# LISTING
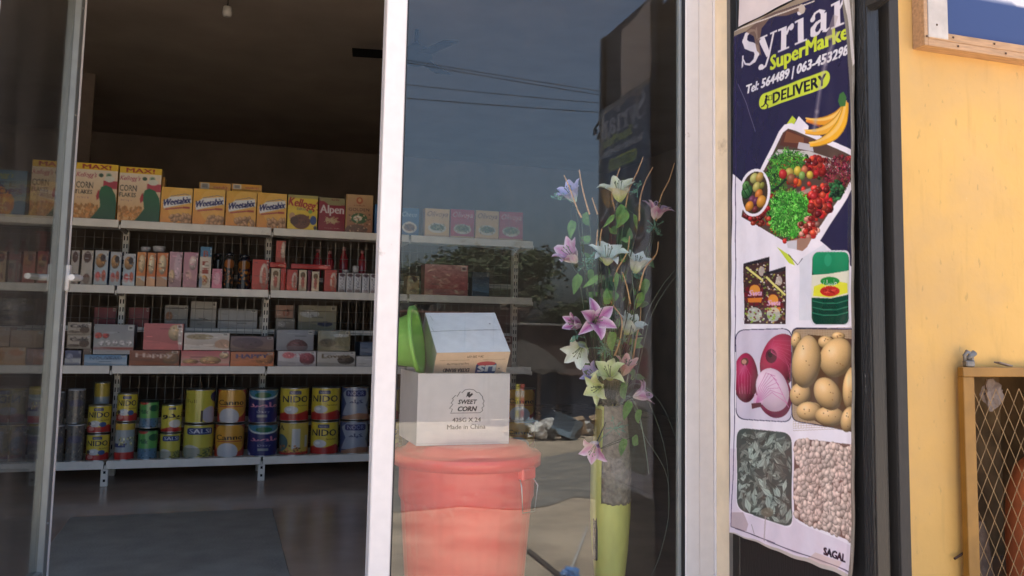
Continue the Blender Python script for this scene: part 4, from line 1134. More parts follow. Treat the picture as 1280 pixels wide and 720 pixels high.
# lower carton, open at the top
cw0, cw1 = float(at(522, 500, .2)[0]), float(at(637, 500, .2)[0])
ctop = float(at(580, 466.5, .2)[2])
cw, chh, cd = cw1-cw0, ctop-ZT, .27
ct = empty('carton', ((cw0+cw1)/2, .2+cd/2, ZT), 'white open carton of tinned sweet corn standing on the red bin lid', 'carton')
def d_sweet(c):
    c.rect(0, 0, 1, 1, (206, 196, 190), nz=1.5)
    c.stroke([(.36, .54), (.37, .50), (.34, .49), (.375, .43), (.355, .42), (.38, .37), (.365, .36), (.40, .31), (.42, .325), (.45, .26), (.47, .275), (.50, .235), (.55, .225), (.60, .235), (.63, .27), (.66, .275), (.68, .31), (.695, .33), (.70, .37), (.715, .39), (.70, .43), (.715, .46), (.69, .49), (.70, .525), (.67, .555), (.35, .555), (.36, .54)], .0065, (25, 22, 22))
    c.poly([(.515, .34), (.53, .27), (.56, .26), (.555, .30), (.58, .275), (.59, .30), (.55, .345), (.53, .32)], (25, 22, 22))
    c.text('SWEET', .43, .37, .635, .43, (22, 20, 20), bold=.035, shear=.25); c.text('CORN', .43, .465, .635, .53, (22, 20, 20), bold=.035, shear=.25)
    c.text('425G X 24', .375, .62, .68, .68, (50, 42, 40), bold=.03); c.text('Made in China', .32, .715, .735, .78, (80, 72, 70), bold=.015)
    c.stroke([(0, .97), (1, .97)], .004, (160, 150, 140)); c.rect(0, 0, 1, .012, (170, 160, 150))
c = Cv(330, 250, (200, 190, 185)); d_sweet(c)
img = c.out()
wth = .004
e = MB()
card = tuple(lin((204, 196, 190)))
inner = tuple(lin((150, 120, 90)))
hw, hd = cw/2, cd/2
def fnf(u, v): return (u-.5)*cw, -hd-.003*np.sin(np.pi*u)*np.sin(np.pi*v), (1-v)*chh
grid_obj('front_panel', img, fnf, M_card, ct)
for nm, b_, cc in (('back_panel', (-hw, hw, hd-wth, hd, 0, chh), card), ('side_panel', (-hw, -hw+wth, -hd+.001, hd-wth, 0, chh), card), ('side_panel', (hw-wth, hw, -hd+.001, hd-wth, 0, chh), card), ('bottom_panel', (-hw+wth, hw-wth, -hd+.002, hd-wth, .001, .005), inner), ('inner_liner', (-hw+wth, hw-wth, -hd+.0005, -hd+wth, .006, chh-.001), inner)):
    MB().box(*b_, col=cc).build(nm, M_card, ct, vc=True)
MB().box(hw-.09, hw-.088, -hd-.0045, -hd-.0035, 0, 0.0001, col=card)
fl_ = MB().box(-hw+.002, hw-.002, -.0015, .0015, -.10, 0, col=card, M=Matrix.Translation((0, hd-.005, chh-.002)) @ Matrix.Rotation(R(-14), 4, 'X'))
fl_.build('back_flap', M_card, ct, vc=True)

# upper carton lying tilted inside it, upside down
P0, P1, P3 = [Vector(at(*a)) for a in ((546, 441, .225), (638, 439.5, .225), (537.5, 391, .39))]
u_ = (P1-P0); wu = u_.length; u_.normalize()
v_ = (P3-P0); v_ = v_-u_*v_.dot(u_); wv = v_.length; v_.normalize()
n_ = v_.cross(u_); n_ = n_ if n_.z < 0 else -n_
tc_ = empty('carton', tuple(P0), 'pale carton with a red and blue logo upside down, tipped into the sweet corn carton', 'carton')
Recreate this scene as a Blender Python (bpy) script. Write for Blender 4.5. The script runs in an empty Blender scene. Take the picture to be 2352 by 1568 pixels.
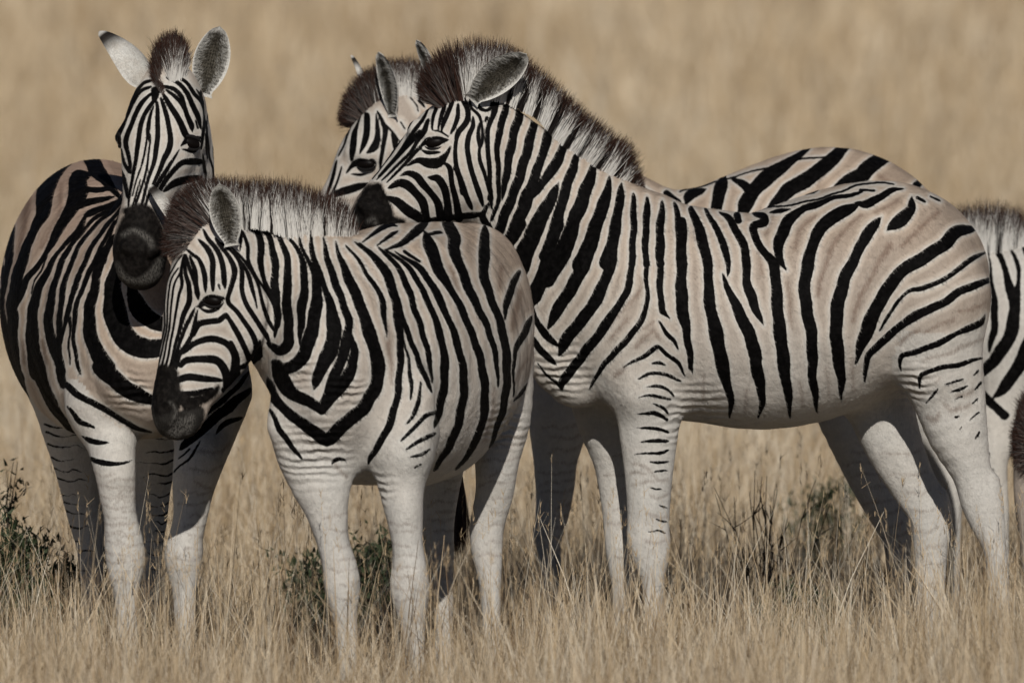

# DIRECTIVE
Read through the data and copy every line where "this" shows up.

# EXERCISE OUTPUT
Continue the Blender Python script for this scene: part 4, from line 1134. More parts follow. Treat the picture as 1280 pixels wide and 720 pixels high.
Recreate this scene as a Blender Python (bpy) script. Write for Blender 4.5. The script runs in an empty Blender scene. Take the picture to be 2352 by 1568 pixels.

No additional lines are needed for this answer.